Return all the data, word for word.

--- Start ---

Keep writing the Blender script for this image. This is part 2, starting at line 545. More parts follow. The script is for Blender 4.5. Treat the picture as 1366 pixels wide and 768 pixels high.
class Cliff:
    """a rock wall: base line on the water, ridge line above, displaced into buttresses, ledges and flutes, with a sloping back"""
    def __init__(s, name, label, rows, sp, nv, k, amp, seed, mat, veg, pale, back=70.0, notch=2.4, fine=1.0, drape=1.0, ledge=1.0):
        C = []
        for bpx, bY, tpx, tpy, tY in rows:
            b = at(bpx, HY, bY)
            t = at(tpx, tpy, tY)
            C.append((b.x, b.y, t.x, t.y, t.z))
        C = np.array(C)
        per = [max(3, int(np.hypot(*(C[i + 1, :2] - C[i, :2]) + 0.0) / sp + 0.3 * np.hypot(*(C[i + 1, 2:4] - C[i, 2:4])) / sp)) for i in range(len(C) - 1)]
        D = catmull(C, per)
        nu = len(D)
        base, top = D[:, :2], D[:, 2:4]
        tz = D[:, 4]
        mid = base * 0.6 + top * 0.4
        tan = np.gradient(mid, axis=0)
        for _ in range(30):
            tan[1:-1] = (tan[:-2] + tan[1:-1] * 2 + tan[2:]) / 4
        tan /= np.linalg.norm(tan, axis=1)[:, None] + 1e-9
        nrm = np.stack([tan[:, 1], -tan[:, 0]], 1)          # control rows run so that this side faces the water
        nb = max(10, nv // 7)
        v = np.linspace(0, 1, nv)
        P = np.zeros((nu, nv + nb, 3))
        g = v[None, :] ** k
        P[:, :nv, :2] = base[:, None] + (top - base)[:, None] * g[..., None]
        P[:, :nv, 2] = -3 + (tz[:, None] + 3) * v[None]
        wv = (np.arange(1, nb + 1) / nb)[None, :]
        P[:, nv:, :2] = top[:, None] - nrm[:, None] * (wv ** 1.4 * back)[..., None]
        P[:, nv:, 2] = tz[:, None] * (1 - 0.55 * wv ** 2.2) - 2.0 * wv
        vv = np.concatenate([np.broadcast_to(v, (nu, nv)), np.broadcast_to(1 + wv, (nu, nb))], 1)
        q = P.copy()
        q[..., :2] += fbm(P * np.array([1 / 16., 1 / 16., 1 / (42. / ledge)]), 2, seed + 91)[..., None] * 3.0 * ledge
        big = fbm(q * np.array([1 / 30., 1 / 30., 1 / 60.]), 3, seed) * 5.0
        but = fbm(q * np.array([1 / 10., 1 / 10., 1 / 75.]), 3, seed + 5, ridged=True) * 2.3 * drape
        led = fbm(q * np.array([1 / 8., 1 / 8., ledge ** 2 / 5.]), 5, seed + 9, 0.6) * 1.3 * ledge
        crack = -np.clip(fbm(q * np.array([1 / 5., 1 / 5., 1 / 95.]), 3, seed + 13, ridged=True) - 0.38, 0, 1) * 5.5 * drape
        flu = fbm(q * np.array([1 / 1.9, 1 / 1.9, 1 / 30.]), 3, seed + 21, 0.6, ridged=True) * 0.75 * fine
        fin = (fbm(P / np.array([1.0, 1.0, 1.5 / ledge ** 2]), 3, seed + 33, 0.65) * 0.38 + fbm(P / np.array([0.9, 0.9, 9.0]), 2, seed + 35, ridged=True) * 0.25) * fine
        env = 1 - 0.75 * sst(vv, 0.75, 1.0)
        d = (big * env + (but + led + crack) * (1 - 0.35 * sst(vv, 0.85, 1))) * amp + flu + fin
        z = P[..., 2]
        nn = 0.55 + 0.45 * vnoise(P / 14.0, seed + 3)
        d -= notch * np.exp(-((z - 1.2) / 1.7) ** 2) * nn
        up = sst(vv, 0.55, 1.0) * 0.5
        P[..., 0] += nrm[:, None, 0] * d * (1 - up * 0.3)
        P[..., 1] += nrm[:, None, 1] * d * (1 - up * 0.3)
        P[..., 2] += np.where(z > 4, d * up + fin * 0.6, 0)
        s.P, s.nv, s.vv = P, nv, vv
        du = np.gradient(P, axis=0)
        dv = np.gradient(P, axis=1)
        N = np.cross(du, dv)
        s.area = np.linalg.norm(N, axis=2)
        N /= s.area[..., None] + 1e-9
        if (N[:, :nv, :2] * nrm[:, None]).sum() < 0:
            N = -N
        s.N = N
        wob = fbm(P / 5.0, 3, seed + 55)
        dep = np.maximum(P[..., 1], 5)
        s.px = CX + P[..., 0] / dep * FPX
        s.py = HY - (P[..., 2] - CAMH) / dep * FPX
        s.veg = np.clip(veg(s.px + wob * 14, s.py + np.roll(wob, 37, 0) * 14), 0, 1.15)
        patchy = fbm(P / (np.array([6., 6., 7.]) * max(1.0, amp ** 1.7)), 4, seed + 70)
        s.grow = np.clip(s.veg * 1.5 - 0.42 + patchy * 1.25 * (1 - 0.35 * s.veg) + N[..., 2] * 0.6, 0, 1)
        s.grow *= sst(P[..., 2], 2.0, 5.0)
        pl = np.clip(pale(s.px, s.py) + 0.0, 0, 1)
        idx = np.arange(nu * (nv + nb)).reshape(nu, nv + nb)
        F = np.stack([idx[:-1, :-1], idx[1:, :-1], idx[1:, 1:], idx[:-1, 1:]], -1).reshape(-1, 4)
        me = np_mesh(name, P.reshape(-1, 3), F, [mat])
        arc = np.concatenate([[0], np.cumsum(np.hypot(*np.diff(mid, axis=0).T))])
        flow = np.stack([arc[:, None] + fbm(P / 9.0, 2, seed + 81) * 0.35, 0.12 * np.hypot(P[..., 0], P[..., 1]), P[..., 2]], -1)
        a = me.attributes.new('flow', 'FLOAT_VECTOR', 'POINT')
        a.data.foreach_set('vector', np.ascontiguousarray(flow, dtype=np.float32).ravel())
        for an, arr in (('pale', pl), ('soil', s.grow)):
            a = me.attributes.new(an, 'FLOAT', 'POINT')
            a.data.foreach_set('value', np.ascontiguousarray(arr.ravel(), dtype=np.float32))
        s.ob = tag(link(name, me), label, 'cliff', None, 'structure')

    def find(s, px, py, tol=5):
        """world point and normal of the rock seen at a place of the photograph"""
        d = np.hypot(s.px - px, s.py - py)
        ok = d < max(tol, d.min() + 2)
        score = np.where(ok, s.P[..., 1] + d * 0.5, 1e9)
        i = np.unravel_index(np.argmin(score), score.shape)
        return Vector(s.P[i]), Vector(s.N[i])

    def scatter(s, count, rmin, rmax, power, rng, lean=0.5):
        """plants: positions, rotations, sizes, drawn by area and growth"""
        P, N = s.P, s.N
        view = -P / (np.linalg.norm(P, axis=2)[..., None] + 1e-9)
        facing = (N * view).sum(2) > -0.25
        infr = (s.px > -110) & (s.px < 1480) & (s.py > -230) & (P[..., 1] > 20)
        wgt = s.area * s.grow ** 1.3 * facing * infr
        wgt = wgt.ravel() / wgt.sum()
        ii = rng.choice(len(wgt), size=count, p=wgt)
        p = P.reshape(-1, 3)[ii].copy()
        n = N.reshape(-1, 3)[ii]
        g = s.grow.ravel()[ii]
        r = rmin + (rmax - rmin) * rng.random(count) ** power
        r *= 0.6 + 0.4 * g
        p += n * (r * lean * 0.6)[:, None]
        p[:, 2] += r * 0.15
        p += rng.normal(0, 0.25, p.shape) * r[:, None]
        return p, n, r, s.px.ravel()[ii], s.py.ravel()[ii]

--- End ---

--- REPLY TO THE TASK ---
Keep writing the Blender script for this image. This is part 2, starting at line 545. More parts follow. The script is for Blender 4.5. Treat the picture as 1366 pixels wide and 768 pixels high.
class Cliff:
    """a rock wall: base line on the water, ridge line above, displaced into buttresses, ledges and flutes, with a sloping back"""
    def __init__(s, name, label, rows, sp, nv, k, amp, seed, mat, veg, pale, back=70.0, notch=2.4, fine=1.0, drape=1.0, ledge=1.0):
        C = []
        for bpx, bY, tpx, tpy, tY in rows:
            b = at(bpx, HY, bY)
            t = at(tpx, tpy, tY)
            C.append((b.x, b.y, t.x, t.y, t.z))
        C = np.array(C)
        per = [max(3, int(np.hypot(*(C[i + 1, :2] - C[i, :2]) + 0.0) / sp + 0.3 * np.hypot(*(C[i + 1, 2:4] - C[i, 2:4])) / sp)) for i in range(len(C) - 1)]
        D = catmull(C, per)
        nu = len(D)
        base, top = D[:, :2], D[:, 2:4]
        tz = D[:, 4]
        mid = base * 0.6 + top * 0.4
        tan = np.gradient(mid, axis=0)
        for _ in range(30):
            tan[1:-1] = (tan[:-2] + tan[1:-1] * 2 + tan[2:]) / 4
        tan /= np.linalg.norm(tan, axis=1)[:, None] + 1e-9
        nrm = np.stack([tan[:, 1], -tan[:, 0]], 1)          # control rows run so that this side faces the water
        nb = max(10, nv // 7)
        v = np.linspace(0, 1, nv)
        P = np.zeros((nu, nv + nb, 3))
        g = v[None, :] ** k
        P[:, :nv, :2] = base[:, None] + (top - base)[:, None] * g[..., None]
        P[:, :nv, 2] = -3 + (tz[:, None] + 3) * v[None]
        wv = (np.arange(1, nb + 1) / nb)[None, :]
        P[:, nv:, :2] = top[:, None] - nrm[:, None] * (wv ** 1.4 * back)[..., None]
        P[:, nv:, 2] = tz[:, None] * (1 - 0.55 * wv ** 2.2) - 2.0 * wv
        vv = np.concatenate([np.broadcast_to(v, (nu, nv)), np.broadcast_to(1 + wv, (nu, nb))], 1)
        q = P.copy()
        q[..., :2] += fbm(P * np.array([1 / 16., 1 / 16., 1 / (42. / ledge)]), 2, seed + 91)[..., None] * 3.0 * ledge
        big = fbm(q * np.array([1 / 30., 1 / 30., 1 / 60.]), 3, seed) * 5.0
        but = fbm(q * np.array([1 / 10., 1 / 10., 1 / 75.]), 3, seed + 5, ridged=True) * 2.3 * drape
        led = fbm(q * np.array([1 / 8., 1 / 8., ledge ** 2 / 5.]), 5, seed + 9, 0.6) * 1.3 * ledge
        crack = -np.clip(fbm(q * np.array([1 / 5., 1 / 5., 1 / 95.]), 3, seed + 13, ridged=True) - 0.38, 0, 1) * 5.5 * drape
        flu = fbm(q * np.array([1 / 1.9, 1 / 1.9, 1 / 30.]), 3, seed + 21, 0.6, ridged=True) * 0.75 * fine
        fin = (fbm(P / np.array([1.0, 1.0, 1.5 / ledge ** 2]), 3, seed + 33, 0.65) * 0.38 + fbm(P / np.array([0.9, 0.9, 9.0]), 2, seed + 35, ridged=True) * 0.25) * fine
        env = 1 - 0.75 * sst(vv, 0.75, 1.0)
        d = (big * env + (but + led + crack) * (1 - 0.35 * sst(vv, 0.85, 1))) * amp + flu + fin
        z = P[..., 2]
        nn = 0.55 + 0.45 * vnoise(P / 14.0, seed + 3)
        d -= notch * np.exp(-((z - 1.2) / 1.7) ** 2) * nn
        up = sst(vv, 0.55, 1.0) * 0.5
        P[..., 0] += nrm[:, None, 0] * d * (1 - up * 0.3)
        P[..., 1] += nrm[:, None, 1] * d * (1 - up * 0.3)
        P[..., 2] += np.where(z > 4, d * up + fin * 0.6, 0)
        s.P, s.nv, s.vv = P, nv, vv
        du = np.gradient(P, axis=0)
        dv = np.gradient(P, axis=1)
        N = np.cross(du, dv)
        s.area = np.linalg.norm(N, axis=2)
        N /= s.area[..., None] + 1e-9
        if (N[:, :nv, :2] * nrm[:, None]).sum() < 0:
            N = -N
        s.N = N
        wob = fbm(P / 5.0, 3, seed + 55)
        dep = np.maximum(P[..., 1], 5)
        s.px = CX + P[..., 0] / dep * FPX
        s.py = HY - (P[..., 2] - CAMH) / dep * FPX
        s.veg = np.clip(veg(s.px + wob * 14, s.py + np.roll(wob, 37, 0) * 14), 0, 1.15)
        patchy = fbm(P / (np.array([6., 6., 7.]) * max(1.0, amp ** 1.7)), 4, seed + 70)
        s.grow = np.clip(s.veg * 1.5 - 0.42 + patchy * 1.25 * (1 - 0.35 * s.veg) + N[..., 2] * 0.6, 0, 1)
        s.grow *= sst(P[..., 2], 2.0, 5.0)
        pl = np.clip(pale(s.px, s.py) + 0.0, 0, 1)
        idx = np.arange(nu * (nv + nb)).reshape(nu, nv + nb)
        F = np.stack([idx[:-1, :-1], idx[1:, :-1], idx[1:, 1:], idx[:-1, 1:]], -1).reshape(-1, 4)
        me = np_mesh(name, P.reshape(-1, 3), F, [mat])
        arc = np.concatenate([[0], np.cumsum(np.hypot(*np.diff(mid, axis=0).T))])
        flow = np.stack([arc[:, None] + fbm(P / 9.0, 2, seed + 81) * 0.35, 0.12 * np.hypot(P[..., 0], P[..., 1]), P[..., 2]], -1)
        a = me.attributes.new('flow', 'FLOAT_VECTOR', 'POINT')
        a.data.foreach_set('vector', np.ascontiguousarray(flow, dtype=np.float32).ravel())
        for an, arr in (('pale', pl), ('soil', s.grow)):
            a = me.attributes.new(an, 'FLOAT', 'POINT')
            a.data.foreach_set('value', np.ascontiguousarray(arr.ravel(), dtype=np.float32))
        s.ob = tag(link(name, me), label, 'cliff', None, 'structure')

    def find(s, px, py, tol=5):
        """world point and normal of the rock seen at a place of the photograph"""
        d = np.hypot(s.px - px, s.py - py)
        ok = d < max(tol, d.min() + 2)
        score = np.where(ok, s.P[..., 1] + d * 0.5, 1e9)
        i = np.unravel_index(np.argmin(score), score.shape)
        return Vector(s.P[i]), Vector(s.N[i])

    def scatter(s, count, rmin, rmax, power, rng, lean=0.5):
        """plants: positions, rotations, sizes, drawn by area and growth"""
        P, N = s.P, s.N
        view = -P / (np.linalg.norm(P, axis=2)[..., None] + 1e-9)
        facing = (N * view).sum(2) > -0.25
        infr = (s.px > -110) & (s.px < 1480) & (s.py > -230) & (P[..., 1] > 20)
        wgt = s.area * s.grow ** 1.3 * facing * infr
        wgt = wgt.ravel() / wgt.sum()
        ii = rng.choice(len(wgt), size=count, p=wgt)
        p = P.reshape(-1, 3)[ii].copy()
        n = N.reshape(-1, 3)[ii]
        g = s.grow.ravel()[ii]
        r = rmin + (rmax - rmin) * rng.random(count) ** power
        r *= 0.6 + 0.4 * g
        p += n * (r * lean * 0.6)[:, None]
        p[:, 2] += r * 0.15
        p += rng.normal(0, 0.25, p.shape) * r[:, None]
        return p, n, r, s.px.ravel()[ii], s.py.ravel()[ii]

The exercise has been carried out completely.